* Start *

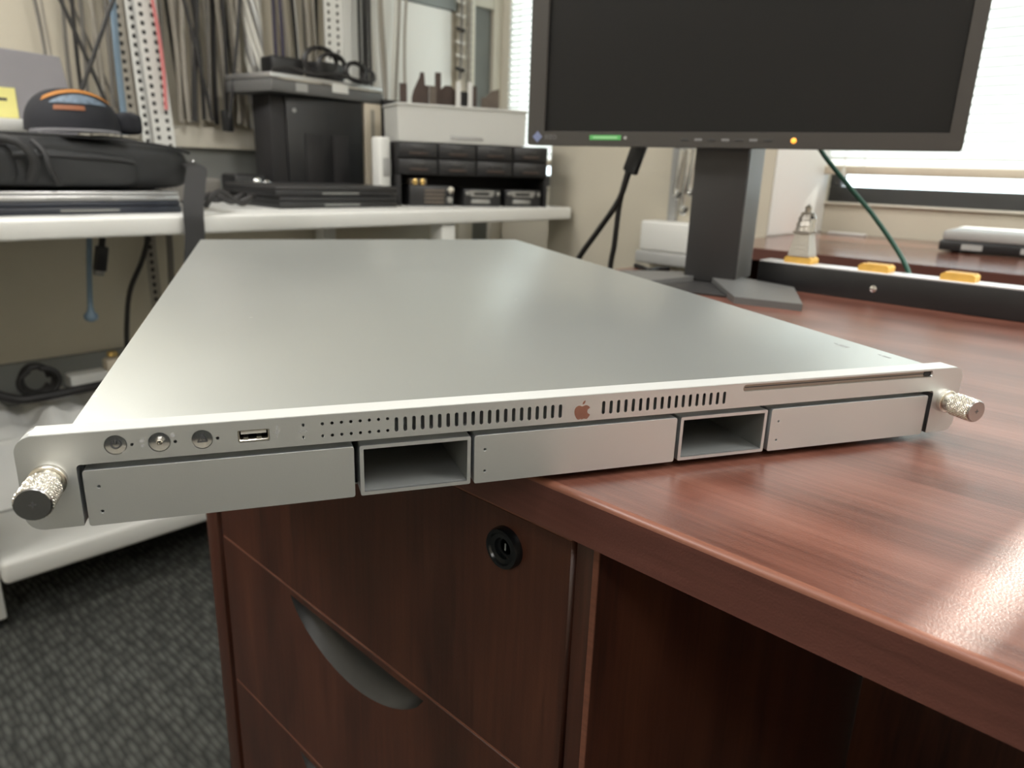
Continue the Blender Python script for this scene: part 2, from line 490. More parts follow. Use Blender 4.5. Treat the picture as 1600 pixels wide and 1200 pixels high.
def PLATE(name, loops, depth, m, parent=None, bev=0.0, mtx=FACE, auto=None):
    bm = plate_mesh(name, loops, depth, bev)
    bmesh.ops.transform(bm, matrix=mtx, verts=bm.verts[:])
    return obj(name, bm, m, parent, auto=auto)

def T(x, y, z): return Matrix.Translation((x, y, z))
def RX(a): return Matrix.Rotation(R(a), 4, 'X')
def RY(a): return Matrix.Rotation(R(a), 4, 'Y')
def RZ(a): return Matrix.Rotation(R(a), 4, 'Z')

def copy_tree(o, parent=None):
    c = o.copy(); COL.objects.link(c); c.parent = parent
    for ch in list(o.children): copy_tree(ch, c)
    return c

# ------------------------------------------------------------------ room
U0, U1, V0, V1 = -2.0, 2.4, -2.6, 1.95
struct(BOX('floor', U0 - .1, U1 + .1, V0 - .1, V1 + .15, FLOOR - .05, FLOOR, M['carpet']))
struct(BOX('ceiling', U0 - .1, U1 + .1, V0 - .1, V1 + .15, CEIL, CEIL + .05, M['ceiling']))
struct(BOX('wall_left', U0 - .1, U0, V0 - .1, V1 + .15, FLOOR, CEIL, M['wall']))
struct(BOX('wall_right', U1, U1 + .1, V0 - .1, V1 + .15, FLOOR, CEIL, M['wall']))
struct(BOX('wall_back', U0, U1, V0 - .1, V0, FLOOR, CEIL, M['wall']))
WZ0, WZ1 = 0.085, 1.45
WIN = [(-1.94, -1.41), (-0.66, 2.10)]
bm = bmesh.new()
box(bm, U0, U1, V1, V1 + .15, FLOOR, WZ0)
box(bm, U0, U1, V1, V1 + .15, WZ1, CEIL)
for a, b in ((U0, WIN[0][0]), (WIN[0][1], WIN[1][0]), (WIN[1][1], U1)):
    box(bm, a, b, V1, V1 + .15, WZ0, WZ1)
struct(obj('wall_window', bm, M['wall']))
struct(BOX('wall_pier', -1.412, -0.650, 1.60, V1, FLOOR, CEIL, M['wall'], bev=0.004))

struct(BOX('trim_5', -0.650, -0.645, 1.60, V1 - .002, 0.001, CEIL, M['lit_white'], bev=.002))     # white sheet added to brighten the pier's window-lit side
def window(idx, a, b):
    w = bpy.data.objects.new('window_%d' % idx, None); COL.objects.link(w); struct(w)
    w.location = (a, V1 + .05, WZ0)
    W_, H_ = b - a, WZ1 - WZ0
    BOX('bottom_rail', 0, W_, 0, .05, 0, .044, M['frame_dk'], w, bev=.003)
    BOX('top_rail', 0, W_, 0, .05, H_ - .04, H_, M['frame_dk'], w, bev=.003)
    BOX('side_rail', 0, .03, 0, .05, .044, H_ - .04, M['frame_dk'], w, bev=.003)
    BOX('side_rail', W_ - .03, W_, 0, .05, .044, H_ - .04, M['frame_dk'], w, bev=.003)
    BOX('pane', .03, W_ - .03, .022, .026, .044, H_ - .04, M['glass'], w)
    return w
window(1, *WIN[0]); window(2, *WIN[1])
struct(BOX('trim_1', WIN[1][0] + .002, 2.12, V1 - .012, V1, 0.079, 0.086, M['trim'], bev=.003))        # sill under the right window
struct(BOX('trim_2', -1.995, WIN[0][0] + .012, V1 - .03, V1, 0.05, 1.5, M['trim'], bev=.003))           # casing in the corner
struct(BOX('trim_3', WIN[0][0] + .012, -1.413, V1 - .012, V1, 0.079, 0.086, M['trim'], bev=.003))
struct(BOX('baseboard_left', U0, U0 + .015, V0, V1, FLOOR, -0.38, M['base'], bev=.003))

def blind(x0, x1, label, group='white venetian blinds'):
    b = thing('venetian_blind', label, 'blind', (x0, V1 - .028, 0.162), group=group)
    W_ = x1 - x0
    BOX('bottom_rail', 0, W_, -.013, .013, 0, .024, M['ivory_pl'], b, bev=.004)
    me = None
    z = .036
    while z < WZ1 - .162 - .05:
        if me is None:
            bm = bmesh.new()
            n = 5; rows = []
            for i in range(n + 1):
                t = i / n - .5
                yy = t * .0285; zz = .0022 * (1 - (2 * t) ** 2)
                v = Vector((0, yy, zz)); v.rotate(Matrix.Rotation(R(-62), 3, 'X'))
                rows.append([bm.verts.new((0, v.y, v.z)), bm.verts.new((W_, v.y, v.z))])
            for p, q in zip(rows, rows[1:]): bm.faces.new((p[0], p[1], q[1], q[0]))
            s = obj('slat', bm, M['slat'], b, smooth=True); me = s.data
        else:
            s = bpy.data.objects.new('slat', me); COL.objects.link(s); s.parent = b
        s.location.z = z
        z += .0215
    BOX('head_rail', 0, W_, -.018, .018, WZ1 - .162 - .05, WZ1 - .162 - .012, M['ivory_pl'], b, bev=.003)
    for k in (.12, .5, .88):
        TUBE('ladder_cord', [(W_ * k, -.0135, .01), (W_ * k, -.0135, WZ1 - .162 - .04)], .0012, M['cable_w'], b, n=5, smooth=False)
    return b
blind(WIN[0][0] + .014, WIN[0][1] - .004, 'white venetian blind in the narrow window left of the wall pier', 'white venetian blinds')
b2 = blind(WIN[1][0] - .004, 0.373, 'white venetian blind behind the monitor, right of the wall pier')
blind(0.389, WIN[1][1] - .005, 'white venetian blind far right of the long window, beyond the desk')
tp = LATHE('cord_tassel', [(.002, .03), (.005, .026), (.0075, .012), (.006, .002), (.003, 0)], M['cable_w'], b2, n=12, mtx=T(.075, -.022, -.012))
TUBE('pull_cord', [(.075, -.022, .018), (.075, -.02, .4), (.075, -.018, 1.1)], .0015, M['cable_w'], b2, n=6)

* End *

**Problem to solve**:
From start to finish, output the listing exactly, but omit its pictures.

**Finished exercise**:
Continue the Blender Python script for this scene: part 2, from line 490. More parts follow. Use Blender 4.5. Treat the picture as 1600 pixels wide and 1200 pixels high.
def PLATE(name, loops, depth, m, parent=None, bev=0.0, mtx=FACE, auto=None):
    bm = plate_mesh(name, loops, depth, bev)
    bmesh.ops.transform(bm, matrix=mtx, verts=bm.verts[:])
    return obj(name, bm, m, parent, auto=auto)

def T(x, y, z): return Matrix.Translation((x, y, z))
def RX(a): return Matrix.Rotation(R(a), 4, 'X')
def RY(a): return Matrix.Rotation(R(a), 4, 'Y')
def RZ(a): return Matrix.Rotation(R(a), 4, 'Z')

def copy_tree(o, parent=None):
    c = o.copy(); COL.objects.link(c); c.parent = parent
    for ch in list(o.children): copy_tree(ch, c)
    return c

# ------------------------------------------------------------------ room
U0, U1, V0, V1 = -2.0, 2.4, -2.6, 1.95
struct(BOX('floor', U0 - .1, U1 + .1, V0 - .1, V1 + .15, FLOOR - .05, FLOOR, M['carpet']))
struct(BOX('ceiling', U0 - .1, U1 + .1, V0 - .1, V1 + .15, CEIL, CEIL + .05, M['ceiling']))
struct(BOX('wall_left', U0 - .1, U0, V0 - .1, V1 + .15, FLOOR, CEIL, M['wall']))
struct(BOX('wall_right', U1, U1 + .1, V0 - .1, V1 + .15, FLOOR, CEIL, M['wall']))
struct(BOX('wall_back', U0, U1, V0 - .1, V0, FLOOR, CEIL, M['wall']))
WZ0, WZ1 = 0.085, 1.45
WIN = [(-1.94, -1.41), (-0.66, 2.10)]
bm = bmesh.new()
box(bm, U0, U1, V1, V1 + .15, FLOOR, WZ0)
box(bm, U0, U1, V1, V1 + .15, WZ1, CEIL)
for a, b in ((U0, WIN[0][0]), (WIN[0][1], WIN[1][0]), (WIN[1][1], U1)):
    box(bm, a, b, V1, V1 + .15, WZ0, WZ1)
struct(obj('wall_window', bm, M['wall']))
struct(BOX('wall_pier', -1.412, -0.650, 1.60, V1, FLOOR, CEIL, M['wall'], bev=0.004))

struct(BOX('trim_5', -0.650, -0.645, 1.60, V1 - .002, 0.001, CEIL, M['lit_white'], bev=.002))     # white sheet added to brighten the pier's window-lit side
def window(idx, a, b):
    w = bpy.data.objects.new('window_%d' % idx, None); COL.objects.link(w); struct(w)
    w.location = (a, V1 + .05, WZ0)
    W_, H_ = b - a, WZ1 - WZ0
    BOX('bottom_rail', 0, W_, 0, .05, 0, .044, M['frame_dk'], w, bev=.003)
    BOX('top_rail', 0, W_, 0, .05, H_ - .04, H_, M['frame_dk'], w, bev=.003)
    BOX('side_rail', 0, .03, 0, .05, .044, H_ - .04, M['frame_dk'], w, bev=.003)
    BOX('side_rail', W_ - .03, W_, 0, .05, .044, H_ - .04, M['frame_dk'], w, bev=.003)
    BOX('pane', .03, W_ - .03, .022, .026, .044, H_ - .04, M['glass'], w)
    return w
window(1, *WIN[0]); window(2, *WIN[1])
struct(BOX('trim_1', WIN[1][0] + .002, 2.12, V1 - .012, V1, 0.079, 0.086, M['trim'], bev=.003))        # sill under the right window
struct(BOX('trim_2', -1.995, WIN[0][0] + .012, V1 - .03, V1, 0.05, 1.5, M['trim'], bev=.003))           # casing in the corner
struct(BOX('trim_3', WIN[0][0] + .012, -1.413, V1 - .012, V1, 0.079, 0.086, M['trim'], bev=.003))
struct(BOX('baseboard_left', U0, U0 + .015, V0, V1, FLOOR, -0.38, M['base'], bev=.003))

def blind(x0, x1, label, group='white venetian blinds'):
    b = thing('venetian_blind', label, 'blind', (x0, V1 - .028, 0.162), group=group)
    W_ = x1 - x0
    BOX('bottom_rail', 0, W_, -.013, .013, 0, .024, M['ivory_pl'], b, bev=.004)
    me = None
    z = .036
    while z < WZ1 - .162 - .05:
        if me is None:
            bm = bmesh.new()
            n = 5; rows = []
            for i in range(n + 1):
                t = i / n - .5
                yy = t * .0285; zz = .0022 * (1 - (2 * t) ** 2)
                v = Vector((0, yy, zz)); v.rotate(Matrix.Rotation(R(-62), 3, 'X'))
                rows.append([bm.verts.new((0, v.y, v.z)), bm.verts.new((W_, v.y, v.z))])
            for p, q in zip(rows, rows[1:]): bm.faces.new((p[0], p[1], q[1], q[0]))
            s = obj('slat', bm, M['slat'], b, smooth=True); me = s.data
        else:
            s = bpy.data.objects.new('slat', me); COL.objects.link(s); s.parent = b
        s.location.z = z
        z += .0215
    BOX('head_rail', 0, W_, -.018, .018, WZ1 - .162 - .05, WZ1 - .162 - .012, M['ivory_pl'], b, bev=.003)
    for k in (.12, .5, .88):
        TUBE('ladder_cord', [(W_ * k, -.0135, .01), (W_ * k, -.0135, WZ1 - .162 - .04)], .0012, M['cable_w'], b, n=5, smooth=False)
    return b
blind(WIN[0][0] + .014, WIN[0][1] - .004, 'white venetian blind in the narrow window left of the wall pier', 'white venetian blinds')
b2 = blind(WIN[1][0] - .004, 0.373, 'white venetian blind behind the monitor, right of the wall pier')
blind(0.389, WIN[1][1] - .005, 'white venetian blind far right of the long window, beyond the desk')
tp = LATHE('cord_tassel', [(.002, .03), (.005, .026), (.0075, .012), (.006, .002), (.003, 0)], M['cable_w'], b2, n=12, mtx=T(.075, -.022, -.012))
TUBE('pull_cord', [(.075, -.022, .018), (.075, -.02, .4), (.075, -.018, 1.1)], .0015, M['cable_w'], b2, n=6)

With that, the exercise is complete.